CORPORATE CRIME REPORTER

Law Professor Proposes Corporate Death Penalty Act
20 Corporate Crime Reporter 43(3), October 31, 2006

A Midwest law professor wants the death penalty for corporations.

In a law review article published earlier this year in the Arizona Law Review, Professor Mary Kreiner Ramirez says that modern corporations are like the computerized beasts in the Terminator movies – created by human beings, but now more powerful.

And the only way to effectively control the beast is to destroy the most egregious actors.

“The proposal for a corporate death penalty urges the soulless corporation to behave for its own good, even if it cannot comprehend the need to behave for the good of society,” Professor Ramirez writes.

Ramirez is a visiting associate professor of law at Washburn University School of Law in Topeka, Kansas.

She is a former senior trial attorney for the U.S. Department of Justice, first with the Antitrust Division and subsequently with the U.S. Attorney's Office for the District of Kansas.

The article, “The Science Fiction of Corporate Criminal Liability: Containing the Machine Through the Corporate Death Penalty,” (47 Arizona Law Review 933, Winter 2005), proposes a three strikes and your out formula for the death penalty – with the first two strikes not necessarily being criminal convictions, but the third strike being a conviction of a serious crime.

“Just as a foul ball in baseball may be counted as a strike, this approach permits negotiated civil settlements for some misconduct to be counted as strikes,” Ramirez writes. “The third strike must be a pure strike – that is, it must be a serious violation of criminal law. This approach maximizes opportunities for remediation prior to the ultimate penalty of involuntary dissolution and assures that this penalty is finally triggered only upon serious criminal conduct.”

Once the corporate death penalty act is adopted, strike violations by corporations would be reported to the appropriate government authority, “ which would maintain a publicly available log of the strikes.”

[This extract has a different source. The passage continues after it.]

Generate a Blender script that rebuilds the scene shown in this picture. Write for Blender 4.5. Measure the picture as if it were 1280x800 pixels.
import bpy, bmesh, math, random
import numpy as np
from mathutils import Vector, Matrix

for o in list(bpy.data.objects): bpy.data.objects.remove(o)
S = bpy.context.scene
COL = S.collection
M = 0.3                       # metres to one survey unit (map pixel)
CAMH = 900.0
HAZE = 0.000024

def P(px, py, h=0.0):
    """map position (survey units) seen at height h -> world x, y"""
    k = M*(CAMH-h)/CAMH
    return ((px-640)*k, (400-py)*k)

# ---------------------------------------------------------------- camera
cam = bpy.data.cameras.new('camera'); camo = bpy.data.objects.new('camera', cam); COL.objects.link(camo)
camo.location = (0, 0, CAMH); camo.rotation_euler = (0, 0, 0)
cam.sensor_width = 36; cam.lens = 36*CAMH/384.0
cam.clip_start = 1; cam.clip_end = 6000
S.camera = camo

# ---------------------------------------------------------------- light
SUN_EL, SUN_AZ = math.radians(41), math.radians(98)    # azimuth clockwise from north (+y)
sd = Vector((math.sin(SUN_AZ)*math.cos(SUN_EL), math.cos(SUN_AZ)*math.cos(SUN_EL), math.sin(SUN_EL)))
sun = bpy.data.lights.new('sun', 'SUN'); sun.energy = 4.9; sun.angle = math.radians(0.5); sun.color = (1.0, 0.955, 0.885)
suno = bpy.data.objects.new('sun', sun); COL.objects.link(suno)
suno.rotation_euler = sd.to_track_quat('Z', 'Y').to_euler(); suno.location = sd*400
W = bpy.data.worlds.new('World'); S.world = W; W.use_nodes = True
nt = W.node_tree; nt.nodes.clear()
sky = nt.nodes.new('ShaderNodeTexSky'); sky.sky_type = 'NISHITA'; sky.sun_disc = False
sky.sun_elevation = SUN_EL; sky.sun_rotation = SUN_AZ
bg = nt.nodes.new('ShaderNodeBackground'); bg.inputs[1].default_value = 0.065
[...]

“In addition to the mandatory reporting requirement, the entity would be required to include strike information in its financial statements and disclosure filings, and to publicize the strike through advertisements in broadly circulated newspapers likely to be viewed by investors and customers,” she writes. “Wide public disclosure of information relating to strikes would serve to alert innocent investors to the speculative risk created by the possibility of involuntary dissolution and the economic disruptions attendant to such a dissolution.”

Defense attorneys are, as they read this, no doubt already contemplating the beautiful reality of deferred prosecution agreements – no strike, no foul.

No dice.

Professor Ramirez proposes to expand the strike definition beyond felony convictions to include some non-conviction resolutions as eligible for strikes one and two.

Under her plan, civil consent decrees and deferred prosecution agreements would be considered strikes for one and two, but not for three.

And freak out not, corporate crime defense bar.

Corporate death does not necessarily mean vanquishment, as Professor Ramirez sees it.

“Once a corporation is sentenced to three strikes, the appropriate government official would dissolve the corporation by revoking its charter,” she writes. “A receiver or trustee would be appointed to oversee the dissolution of the corporation. In instances of dissolution, the could generally draw from the jurisdiction's corporate laws that govern the winding up of the corporation. Even though dissolution would end the corporate existence, the trustee could liquidate the business or negotiate the sale of the business, as a whole or in part, on behalf of the stakeholders – thus, the business entity could arise anew, keeping the jobs of employees and the assets of the entity in place, similar to Terminator 2, where the robotic human flexibly congeals after apparently deadly encounters with blasts, fires, and other mishaps.”